Information supplied:
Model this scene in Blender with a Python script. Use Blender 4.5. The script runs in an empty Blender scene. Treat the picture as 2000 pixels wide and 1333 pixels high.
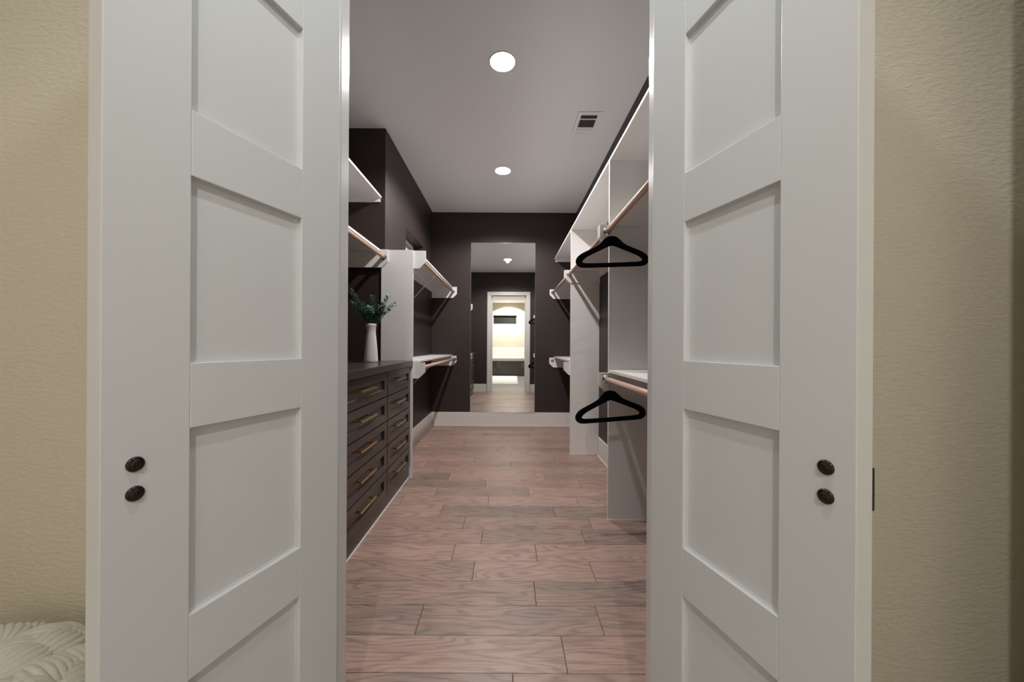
import bpy, bmesh, math, random
from mathutils import Vector, Matrix

random.seed(7)
SC = bpy.context.scene
COL = SC.collection
R = math.radians
PI = math.pi

# ------------------------------------------------------------------ camera
CAM_Z = 1.16
F_PX = 701.0
cam_d = bpy.data.cameras.new('camera')
cam_d.sensor_fit = 'HORIZONTAL'
cam_d.sensor_width = 36.0
cam_d.lens = F_PX * 36.0 / 2000.0
cam_d.shift_x = 10.0 / 2000.0
cam_d.shift_y = 7.5 / 2000.0
cam_d.clip_start = 0.02
cam_d.clip_end = 60
cam = bpy.data.objects.new('camera', cam_d)
COL.objects.link(cam)
cam.matrix_world = Matrix.Translation((0, 0, CAM_Z)) @ Matrix.Rotation(R(90), 4, 'X') @ Matrix.Rotation(0.0058, 4, 'Z')
SC.camera = cam

# ------------------------------------------------------------------ world, light, exposure
wd = bpy.data.worlds.new('night')
SC.world = wd
wd.use_nodes = True
bg = wd.node_tree.nodes['Background']
bg.inputs[0].default_value = (0.03, 0.04, 0.06, 1)
bg.inputs[1].default_value = 0.15
SC.view_settings.view_transform = 'Standard'
SC.view_settings.look = 'None'
SC.view_settings.gamma = 1.0
SC.view_settings.use_curve_mapping = False
SC.view_settings.exposure = 0.0
SC.cycles.use_denoising = True
SC.cycles.max_bounces = 14
SC.cycles.diffuse_bounces = 8
SC.cycles.glossy_bounces = 6
SC.cycles.sample_clamp_indirect = 6.0

CEIL = 3.055
CLOSET_LIGHTS = [(-0.04, 2.40), (-0.055, 3.90)]
CLOSET_W = 104.0
CLOSET_RGB = (1.0, 0.955, 0.925)
BATH_LIGHTS = [  # x, y, watts, colour
    (0.0, 0.50, 36.0, (0.84, 0.94, 1.0)),
    (0.0, -1.35, 96.0, (1.0, 0.965, 0.925)),
    (-0.1, -4.62, 430.0, (1.0, 0.965, 0.925)),
]


def spot(name, loc, watts, rgb, size=156, blend=0.35, rad=0.035):
    d = bpy.data.lights.new(name, 'SPOT')
    d.energy = watts
    d.color = rgb
    d.spot_size = R(size)
    d.spot_blend = blend
    d.shadow_soft_size = rad
    o = bpy.data.objects.new(name, d)
    COL.objects.link(o)
    o.location = loc
    return o


for x, y in CLOSET_LIGHTS:
    spot('closet_lamp', (x, y, CEIL - 0.035), CLOSET_W, CLOSET_RGB)
for x, y, w, c in BATH_LIGHTS:
    lo = spot('bathroom_lamp', (x, y, CEIL - 0.035), w, c, size=156 if y > -4 else 132)
    if y < -4:
        lo.rotation_euler = (R(-10), 0, 0)   # wall-washing lamp over the tub


# ------------------------------------------------------------------ materials
def mat(name, rgb, rough=0.5, metal=0.0, spec=0.5, bump=None, sheen=0.0, coat=0.0):
    m = bpy.data.materials.new(name)
    m.use_nodes = True
    nt = m.node_tree
    b = nt.nodes['Principled BSDF']
    b.inputs['Base Color'].default_value = (*rgb, 1)
    b.inputs['Roughness'].default_value = rough
    b.inputs['Metallic'].default_value = metal
    b.inputs['Specular IOR Level'].default_value = spec
    if sheen:
        b.inputs['Sheen Weight'].default_value = sheen
    if coat:
        b.inputs['Coat Weight'].default_value = coat
        b.inputs['Coat Roughness'].default_value = 0.15
    if bump:
        scale, strength, dist = bump
        tc = nt.nodes.new('ShaderNodeTexCoord')
        n = nt.nodes.new('ShaderNodeTexNoise')
        n.inputs['Scale'].default_value = scale
        n.inputs['Detail'].default_value = 4
        bp = nt.nodes.new('ShaderNodeBump')
        bp.inputs['Strength'].default_value = strength
        bp.inputs['Distance'].default_value = dist
        nt.links.new(tc.outputs['Object'], n.inputs['Vector'])
        nt.links.new(n.outputs['Fac'], bp.inputs['Height'])
        nt.links.new(bp.outputs['Normal'], b.inputs['Normal'])
    return m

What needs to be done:
Repeat the material above verbatim, with no pictures in the output.

Exercise output:
Model this scene in Blender with a Python script. Use Blender 4.5. The script runs in an empty Blender scene. Treat the picture as 2000 pixels wide and 1333 pixels high.
import bpy, bmesh, math, random
from mathutils import Vector, Matrix

random.seed(7)
SC = bpy.context.scene
COL = SC.collection
R = math.radians
PI = math.pi

# ------------------------------------------------------------------ camera
CAM_Z = 1.16
F_PX = 701.0
cam_d = bpy.data.cameras.new('camera')
cam_d.sensor_fit = 'HORIZONTAL'
cam_d.sensor_width = 36.0
cam_d.lens = F_PX * 36.0 / 2000.0
cam_d.shift_x = 10.0 / 2000.0
cam_d.shift_y = 7.5 / 2000.0
cam_d.clip_start = 0.02
cam_d.clip_end = 60
cam = bpy.data.objects.new('camera', cam_d)
COL.objects.link(cam)
cam.matrix_world = Matrix.Translation((0, 0, CAM_Z)) @ Matrix.Rotation(R(90), 4, 'X') @ Matrix.Rotation(0.0058, 4, 'Z')
SC.camera = cam

# ------------------------------------------------------------------ world, light, exposure
wd = bpy.data.worlds.new('night')
SC.world = wd
wd.use_nodes = True
bg = wd.node_tree.nodes['Background']
bg.inputs[0].default_value = (0.03, 0.04, 0.06, 1)
bg.inputs[1].default_value = 0.15
SC.view_settings.view_transform = 'Standard'
SC.view_settings.look = 'None'
SC.view_settings.gamma = 1.0
SC.view_settings.use_curve_mapping = False
SC.view_settings.exposure = 0.0
SC.cycles.use_denoising = True
SC.cycles.max_bounces = 14
SC.cycles.diffuse_bounces = 8
SC.cycles.glossy_bounces = 6
SC.cycles.sample_clamp_indirect = 6.0

CEIL = 3.055
CLOSET_LIGHTS = [(-0.04, 2.40), (-0.055, 3.90)]
CLOSET_W = 104.0
CLOSET_RGB = (1.0, 0.955, 0.925)
BATH_LIGHTS = [  # x, y, watts, colour
    (0.0, 0.50, 36.0, (0.84, 0.94, 1.0)),
    (0.0, -1.35, 96.0, (1.0, 0.965, 0.925)),
    (-0.1, -4.62, 430.0, (1.0, 0.965, 0.925)),
]


def spot(name, loc, watts, rgb, size=156, blend=0.35, rad=0.035):
    d = bpy.data.lights.new(name, 'SPOT')
    d.energy = watts
    d.color = rgb
    d.spot_size = R(size)
    d.spot_blend = blend
    d.shadow_soft_size = rad
    o = bpy.data.objects.new(name, d)
    COL.objects.link(o)
    o.location = loc
    return o


for x, y in CLOSET_LIGHTS:
    spot('closet_lamp', (x, y, CEIL - 0.035), CLOSET_W, CLOSET_RGB)
for x, y, w, c in BATH_LIGHTS:
    lo = spot('bathroom_lamp', (x, y, CEIL - 0.035), w, c, size=156 if y > -4 else 132)
    if y < -4:
        lo.rotation_euler = (R(-10), 0, 0)   # wall-washing lamp over the tub


# ------------------------------------------------------------------ materials
def mat(name, rgb, rough=0.5, metal=0.0, spec=0.5, bump=None, sheen=0.0, coat=0.0):
    m = bpy.data.materials.new(name)
    m.use_nodes = True
    nt = m.node_tree
    b = nt.nodes['Principled BSDF']
    b.inputs['Base Color'].default_value = (*rgb, 1)
    b.inputs['Roughness'].default_value = rough
    b.inputs['Metallic'].default_value = metal
    b.inputs['Specular IOR Level'].default_value = spec
    if sheen:
        b.inputs['Sheen Weight'].default_value = sheen
    if coat:
        b.inputs['Coat Weight'].default_value = coat
        b.inputs['Coat Roughness'].default_value = 0.15
    if bump:
        scale, strength, dist = bump
        tc = nt.nodes.new('ShaderNodeTexCoord')
        n = nt.nodes.new('ShaderNodeTexNoise')
        n.inputs['Scale'].default_value = scale
        n.inputs['Detail'].default_value = 4
        bp = nt.nodes.new('ShaderNodeBump')
        bp.inputs['Strength'].default_value = strength
        bp.inputs['Distance'].default_value = dist
        nt.links.new(tc.outputs['Object'], n.inputs['Vector'])
        nt.links.new(n.outputs['Fac'], bp.inputs['Height'])
        nt.links.new(bp.outputs['Normal'], b.inputs['Normal'])
    return m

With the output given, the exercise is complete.